A path towards profitability

Discussion in 'Professional Trading' started by garachen, Feb 7, 2012.

  1. garachen

    garachen


    Yeah, the big problem with being fast is that there are large upfront costs and you have to move off a retail platform. Our monthly data and infrastructure costs are around 30K and we've done it as cheap as possible. My other post explains many of the difficulties I came across going from retail to... less retail
     
    #21     Feb 8, 2012
  2. I too agree with the traits you have outlined, in which you believe will make a successful trader. I am by no means consistent, partly because I haven't traded huge size yet, but I've been waking up for the US/eur overlap. I have watched the EUR/USD for about 6 months now. I can usually wake up read the news and watch price for say, 20 mins, and tell where the market is going.
     
    #22     Feb 8, 2012
  3. Very true. Thanks for responding about the off-thread non-manual space.

    I tend to get whatever feedback I can (especially when it's good) until someone tells me to get lost. So..

    What is your opinion on taking the CTA route for a retailish/quant-wannabe trader with less than $100K and target returns in the 25%-35% per year range?

    I'm asking for a buddy of mine who has less than $100k :D
     
    #23     Feb 8, 2012
  4. NoDoji

    NoDoji

    Cae, I think this route is much less expensive and time-consuming:

    [​IMG]
    :p
     
    #24     Feb 8, 2012
  5. ammo

    ammo

    k.i.s.s. is nothing to sneeze at
     
    #25     Feb 8, 2012
  6. imo your experiences has 0 inputs of algo/quant work.

    - Part of my time is spent at identifying good stocks/futures on any tradable exchange around the globe for movements (intra day of at least 50c to $1 movement) and ensuring systems close their positions EOD etc

    - Another part of my time are spent preparing reports about the win/lost % of various algorithms and their performance.

    - During actual trading itself ? I sleep, play games or do something else.

    Im playing around with numbers and tweaking them so the win ratio or avg trade $ goes higher. It has got nothing to do with any type of trading abilities.

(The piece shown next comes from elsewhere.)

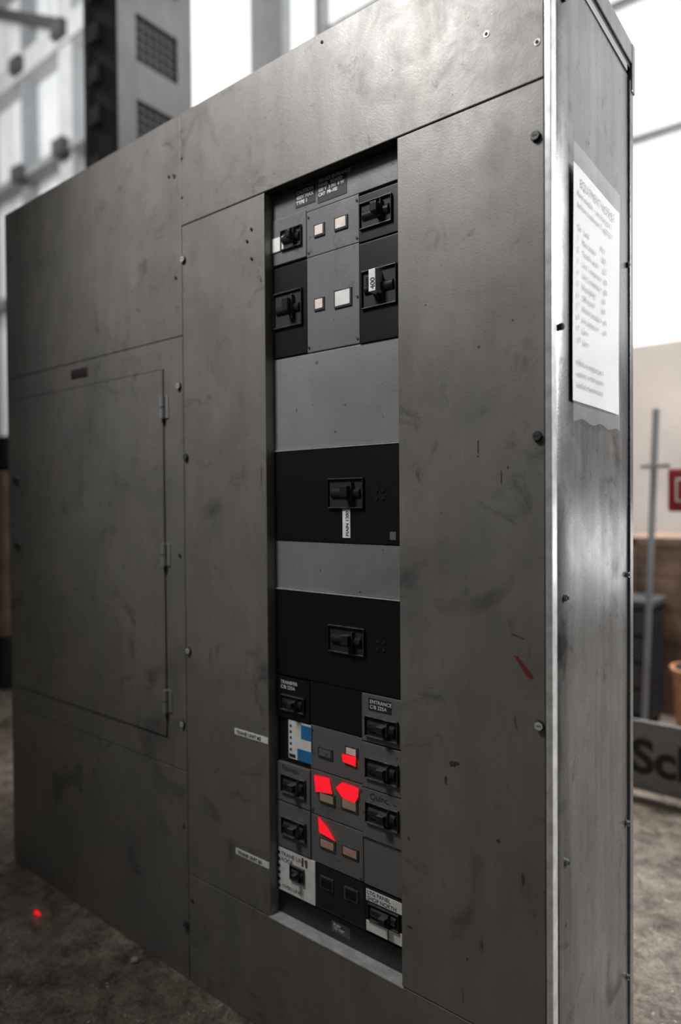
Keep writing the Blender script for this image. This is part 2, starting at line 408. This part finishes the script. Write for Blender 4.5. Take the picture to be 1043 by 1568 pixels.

    Its pure usage of Maths. Its very different hearing what you've said. I expected something from a BS in Maths.
     
    #26     Feb 11, 2012
  7. garachen

    garachen

    That's right. This method of manual trading I presented purposefully has nothing to do with math. That's why I said math is not required to be successful.

    That doesn't mean that modeling intensive approaches don't work. Of corse they do but from my experience the edge captured by a manual trader is quite a bit larger than what most algorithms are capable of.

    Yeah. I can price a Bermudan swaption off the Mexacan yield curve which was a great skill for when I was a quant but not so useful for manual trading.
     
    #27     Feb 11, 2012
  8. garachen

    garachen

    I don't know. Soliciting money and running a bunch of small accounts has never been something I've been interested in doing. There's a guy a few doors over in my building who does that. Seems like the game is to start with 20M or so and just last long enough to bring in a 100M client. All the fiduciary responsibility stuff for really little benefit in my opinion.
     
    #28     Feb 14, 2012
  9. Thanks - I do think you are correct it's not a good idea for someone like you.

    What would you do if today you had less than $100k, some gaining confidence in your trading, but realized you could likely only do 30% per year while keeping drawdowns low (<10%), a most optimistic case? And if you had to keep your day job...

    It'd take 9 years to reach $1.06M. Only alternative is to be a cowboy and likely blow up.

    Edit: here's a _novelty_ chart I made just for giggles on compounded returns on $100k:
    http://atsdev.s3.amazonaws.com/returnson10k.pdf

    How did you get your start?
     
    #29     Feb 14, 2012
  10. garachen

    garachen

    Trading is not like investing so you shouldn't really measure your progress in terms of % return. It's generally not applicable.

    30% on 100K breaks down to $120 a day. Pretty easy to do trading just one contract. So, trading 2-3 later down the road I don't think is going to blow out your account if you learned how to trade 1 pretty well.

    I'm not sure you can do this while having another job. Even if you could I'm not sure it would be ethical if you are doing it while at work. It does take a lot of focus.

    I started by first quitting my job. Maybe had 200K saved. Did very well then it got stolen by the broker. They took almost everything. Left me 40K. But by then I knew what I was doing and the markets had lots of inefficiencies so it was pretty easy to recover.

    If I were a different personality type I'd think that making money off of 100K doing some other type of business besides trading would be worth looking at.